## AIM OF THE EXERCISE
Only the number is wanted: tally the lines below that contain the word "this".

## DATA RECORDS
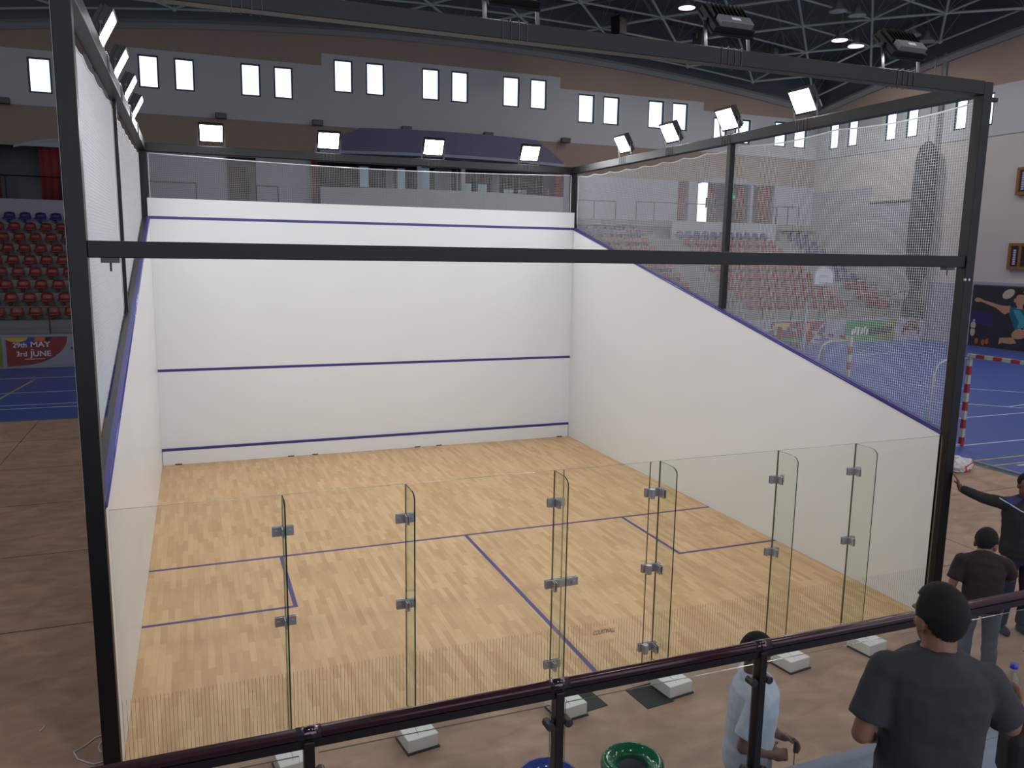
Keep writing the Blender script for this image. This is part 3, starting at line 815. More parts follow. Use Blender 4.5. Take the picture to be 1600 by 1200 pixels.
def roof_speaker(x, y, label):
    z = roof_z(x, y)-.5
    r = thing('loudspeaker', label, 'loudspeaker', (x, y, z), .5, 'black loudspeakers hanging from the roof')
    MB().prism([(-.28, -.2, -.42), (.28, -.2, -.42), (.34, -.2, .4), (-.34, -.2, .4)], (0, .45, 0)).build('cabinet', 'black_cloth' if False else 'flood_body', r, bevel=.03)
    MB().box(-.27, .27, -.215, -.2, -.36, .34).build('grille', 'dark_in', r)
    MB().tube([(-.36, 0, .1), (-.36, 0, .55), (.36, 0, .55), (.36, 0, .1)], .025, 5).build('bracket', 'flood_body', r)
roof_speaker(19.5, 28.7, 'black loudspeaker hanging from the roof truss, leftmost of the three')
roof_speaker(23.9, 28.7, 'black loudspeaker hanging from the roof truss, middle of the three')
roof_speaker(27.9, 28.4, 'black loudspeaker hanging from the roof truss, rightmost of the three')
spn = ['above the leftmost seats', 'between the second and third window pairs', 'above the left end of the lounge canopy', 'above the lounge canopy left of its middle', 'above the lounge canopy right of its middle', 'above the right end of the lounge canopy']
for nme, x in zip(spn, (-6.2, 2.16, 6.38, 10.58, 14.75, 19.0)):
    r = thing('wall_spotlight', 'small dark spotlight on the far wall '+nme, 'spotlight', (x, YF, 9.85), 0, 'small spotlights on the far wall')
    MB().box(-.24, .24, -.42, -.16, -.12, .12).build('housing', 'dark_steel', r, bevel=.02)
    MB().box(-.05, .05, -.2, 0, -.03, .03).build('bracket', 'dark_steel', r)

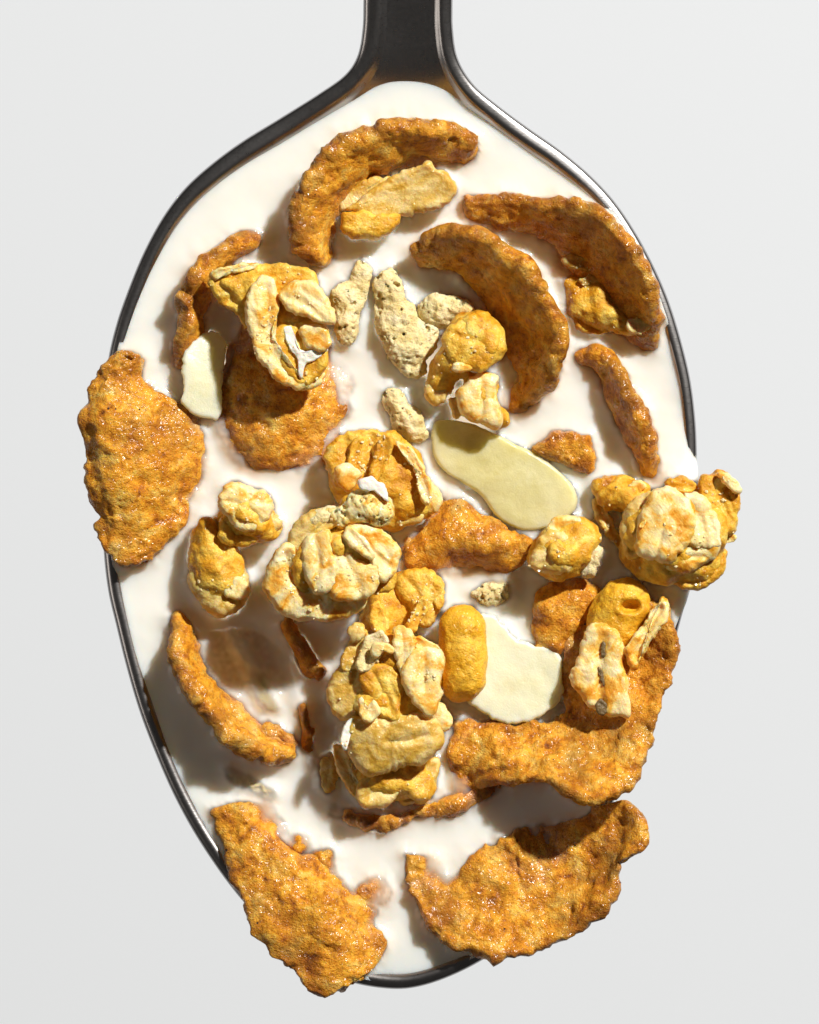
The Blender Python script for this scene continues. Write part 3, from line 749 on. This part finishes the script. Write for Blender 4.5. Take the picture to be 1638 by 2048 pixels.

## FULL SOLUTION
2